Food prices spiked in 2008 due to a rally in agricultural commodities, triggering riots in poor countries and panic buying in rich nations. Prices have fallen back since than but have remained volatile and are hovering well above 2006 levels.

Corn futures on the Chicago Board of Trade hit a record high of $7.65 per bushel last year before falling below $3 last December. This year, corn has traded in an historically wide range between about $3 and $4.50.

Soybeans peaked at $16.63 a bushel last year, plunged below $8 in December, and have traded between about $8.40 and $12.90 this year.

Balance between supply and demand on grain markets, which had kept prices relatively stable over the past few decades, has been upset by increased consumer demand, especially in Asia, and by growing bioenergy demand, the chairman of the world’s biggest food group, Nestlé, said.

Then speculative traders piled in and fuelled volatility, Nestle’s Peter Brabeck told reporters at a private sector conference on food security ahead of a food summit in Rome last week.

“The market has become much more volatile, because you have so much speculation in it… I think this has become a permanent shift,” Brabeck said.

Free international trade, without artificial barriers aimed at ensuring food self-sufficiency in separate countries, is the way to bring surpluses to places with food deficits, Paul Naar, vice-president of U.S. agribusiness giant Cargill told the conference.


Henri Rieux, vice-president for Corporate Affairs in Europe at agribusiness giant Bunge, said volatility “has become inherent to the markets” and some regulation could be useful to rein in speculative trade.

Nestlé’s Brabeck said it was up to politicians to work out a mechanism to stabilise agricultural commodities prices.

“It would be very difficult to find a stabilizing system that can counterweigh this enormous amount of money that is coming into the market,” he said, referring to speculative flows.

A final draft declaration, expected to be signed at the summit last week and seen by Reuters, says world leaders will “consider non market-distorting international measures to mitigate the impact of food market volatility on the poor.” It did not elaborate.
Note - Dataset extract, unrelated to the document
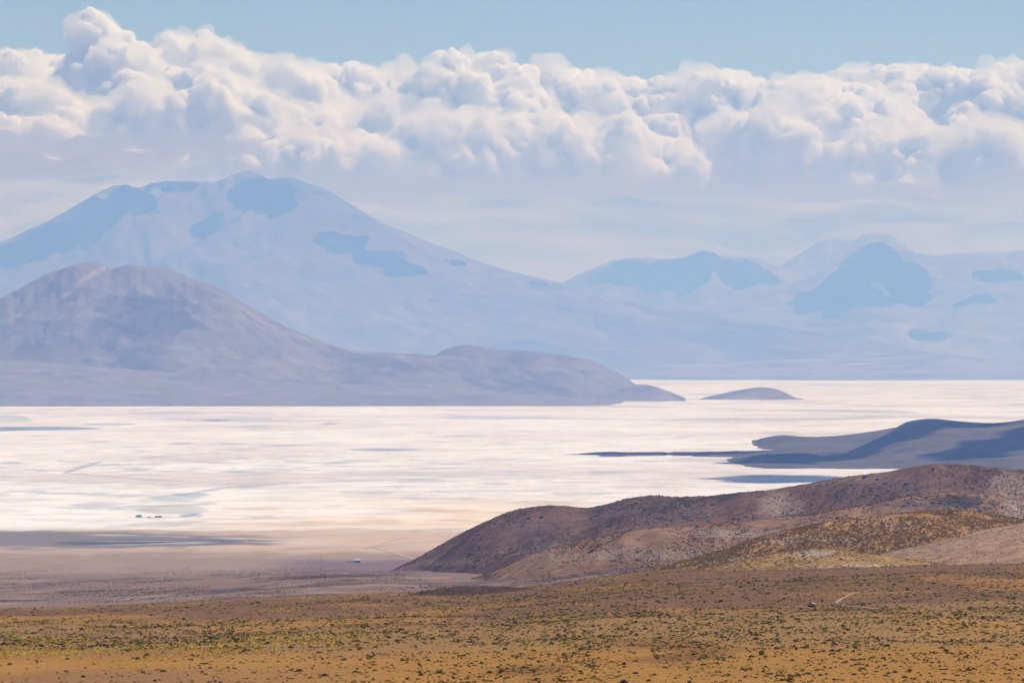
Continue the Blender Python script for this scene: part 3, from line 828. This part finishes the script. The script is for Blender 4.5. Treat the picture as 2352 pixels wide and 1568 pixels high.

The draft says the leaders will ask international organizations to examine “whether a system of stockholding can be effective” in dealing with price volatility and humanitarian emergencies – an idea touted by G8 agriculture ministers earlier this year.

French Farm Minister Bruno Le Maire said the draft declaration was insufficient and that Paris wanted firmer proposals on regulating global agricultural markets.

He cited development of future markets for those commodities that do not already have one, as well as the creation of regional grain stocks, as possible measures.